Porlock Bay will swerve Cheltenham and aim for a showdown with Cousin Pascal at Aintree, writes Carl Evans for Pointotopoint.co.uk. Last year's winner has scoped dirty and will not be ready to defend his crown on Friday March 18th.


The Aintree race is building to be a peach of a contest, but the abdication of leading fancies in favour of Aintree would appear to be an even stronger trend among Rules trainers, and poses the question whether there is a shift of the balance of power going on between the two leading National Hunt racecourses in Britain. For years, Cheltenham has been an undisputed leader, a racecourse where if you didn't run, you were the loser. In recent weeks, the migration of horses aiming for Aintree has, on occasion, seemed quite marked. Thirty years after the Jockey Club saved Liverpool from disappearing from the UK calendar, perhaps at last, it is exerting its influence to stronger effect than HQ in the Cotswolds.

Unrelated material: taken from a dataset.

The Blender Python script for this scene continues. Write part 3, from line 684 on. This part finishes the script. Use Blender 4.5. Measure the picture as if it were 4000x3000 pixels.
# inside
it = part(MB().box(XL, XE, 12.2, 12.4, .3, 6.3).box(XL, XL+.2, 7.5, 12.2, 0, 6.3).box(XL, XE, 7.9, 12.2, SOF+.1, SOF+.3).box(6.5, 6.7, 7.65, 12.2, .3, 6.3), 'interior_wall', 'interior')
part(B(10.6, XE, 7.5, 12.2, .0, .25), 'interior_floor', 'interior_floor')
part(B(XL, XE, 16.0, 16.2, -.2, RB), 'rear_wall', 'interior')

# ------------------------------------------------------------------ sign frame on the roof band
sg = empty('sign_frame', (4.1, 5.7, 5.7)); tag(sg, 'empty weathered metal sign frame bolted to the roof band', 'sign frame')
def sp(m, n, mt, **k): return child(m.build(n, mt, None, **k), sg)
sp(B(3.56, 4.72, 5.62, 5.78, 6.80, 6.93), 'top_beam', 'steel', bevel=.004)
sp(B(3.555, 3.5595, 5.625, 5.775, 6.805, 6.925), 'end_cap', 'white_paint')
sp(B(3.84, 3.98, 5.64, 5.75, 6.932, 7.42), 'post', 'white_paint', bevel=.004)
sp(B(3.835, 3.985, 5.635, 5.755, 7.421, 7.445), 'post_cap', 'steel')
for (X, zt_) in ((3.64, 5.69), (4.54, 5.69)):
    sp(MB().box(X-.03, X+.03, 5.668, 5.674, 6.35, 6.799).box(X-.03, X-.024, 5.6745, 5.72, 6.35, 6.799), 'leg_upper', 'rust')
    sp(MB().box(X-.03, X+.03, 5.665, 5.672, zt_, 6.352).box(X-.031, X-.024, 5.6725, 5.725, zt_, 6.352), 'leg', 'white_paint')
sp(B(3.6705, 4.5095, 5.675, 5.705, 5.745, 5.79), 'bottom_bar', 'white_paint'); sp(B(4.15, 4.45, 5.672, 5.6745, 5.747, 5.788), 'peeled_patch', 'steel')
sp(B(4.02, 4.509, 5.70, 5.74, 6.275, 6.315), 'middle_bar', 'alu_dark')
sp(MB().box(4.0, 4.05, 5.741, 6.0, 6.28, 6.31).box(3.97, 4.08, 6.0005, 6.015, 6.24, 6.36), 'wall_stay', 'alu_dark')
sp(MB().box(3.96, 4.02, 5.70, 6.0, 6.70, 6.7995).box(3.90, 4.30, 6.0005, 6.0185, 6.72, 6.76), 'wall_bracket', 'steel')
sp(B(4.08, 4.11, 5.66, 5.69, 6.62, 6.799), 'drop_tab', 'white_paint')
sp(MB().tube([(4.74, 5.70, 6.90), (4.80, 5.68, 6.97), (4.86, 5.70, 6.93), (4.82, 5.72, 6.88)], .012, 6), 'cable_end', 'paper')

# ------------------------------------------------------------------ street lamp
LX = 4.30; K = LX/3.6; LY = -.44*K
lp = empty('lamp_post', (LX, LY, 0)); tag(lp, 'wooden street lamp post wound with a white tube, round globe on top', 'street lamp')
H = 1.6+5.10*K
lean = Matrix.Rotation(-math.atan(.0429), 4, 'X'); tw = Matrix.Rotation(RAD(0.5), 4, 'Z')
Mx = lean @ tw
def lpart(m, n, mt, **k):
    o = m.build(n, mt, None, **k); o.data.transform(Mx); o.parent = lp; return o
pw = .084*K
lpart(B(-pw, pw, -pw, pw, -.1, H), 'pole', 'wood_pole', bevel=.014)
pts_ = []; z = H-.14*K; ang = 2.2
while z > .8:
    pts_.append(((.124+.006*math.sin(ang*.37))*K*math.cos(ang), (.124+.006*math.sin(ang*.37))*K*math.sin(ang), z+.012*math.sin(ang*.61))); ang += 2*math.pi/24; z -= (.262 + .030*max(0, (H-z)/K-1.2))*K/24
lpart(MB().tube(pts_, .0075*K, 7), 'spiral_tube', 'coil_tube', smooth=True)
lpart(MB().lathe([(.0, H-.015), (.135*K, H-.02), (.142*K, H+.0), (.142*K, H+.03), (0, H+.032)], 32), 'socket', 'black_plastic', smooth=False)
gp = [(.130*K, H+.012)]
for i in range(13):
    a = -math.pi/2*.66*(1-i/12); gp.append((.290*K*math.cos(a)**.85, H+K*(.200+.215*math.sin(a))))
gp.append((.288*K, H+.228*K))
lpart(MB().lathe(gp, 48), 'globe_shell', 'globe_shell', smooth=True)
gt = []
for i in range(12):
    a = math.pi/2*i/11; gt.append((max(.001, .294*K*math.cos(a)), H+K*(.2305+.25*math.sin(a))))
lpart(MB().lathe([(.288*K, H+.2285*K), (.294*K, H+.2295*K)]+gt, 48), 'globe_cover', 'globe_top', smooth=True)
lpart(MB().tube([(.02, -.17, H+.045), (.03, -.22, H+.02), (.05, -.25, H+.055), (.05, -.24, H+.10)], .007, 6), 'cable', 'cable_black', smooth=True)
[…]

One man resolutely aiming for Cheltenham is Sutton Veny's Milton Harris, whose Knight Salute notched a fifth consecutive victory in the Adonis Hurdle on Saturday last. This is a horse that keeps on improving, and the JCB Triumph Hurdle has long been a target.



The Triumph is a very different race to 20 years ago, and has not been well served by the introduction of the Fred Winter, a handicap infamously called a cheats' charter by now retired Jim Old, trainer of Collier Bay. Over those two decades, a one-time maximum field of 30 has shrunk to single figures, which has allowed class horses to prevail without encountering traffic problems, but which has also made the race less of a spectacle.


Red hot favourite is Vauban, trained at Closutton for Rich Ricci, a team which is no stranger to Cheltenham success. Also in the British camp is Porticello, winner of the Coral Juvenile Hurdle at Chepstow over Christmas, who showed his wellbeing by winning at Haydock last month for trainer Gary Moore. Knight Salute registers as a leading candidate at 12/1, and by dint of his largely unfashionable stable, the moniker of "plucky Brit".


The Foxhunter and Triumph Hurdle could hardly be two more different races. However, each is well regarded to produce a British - trained winner, in itself, a novelty by today's standards.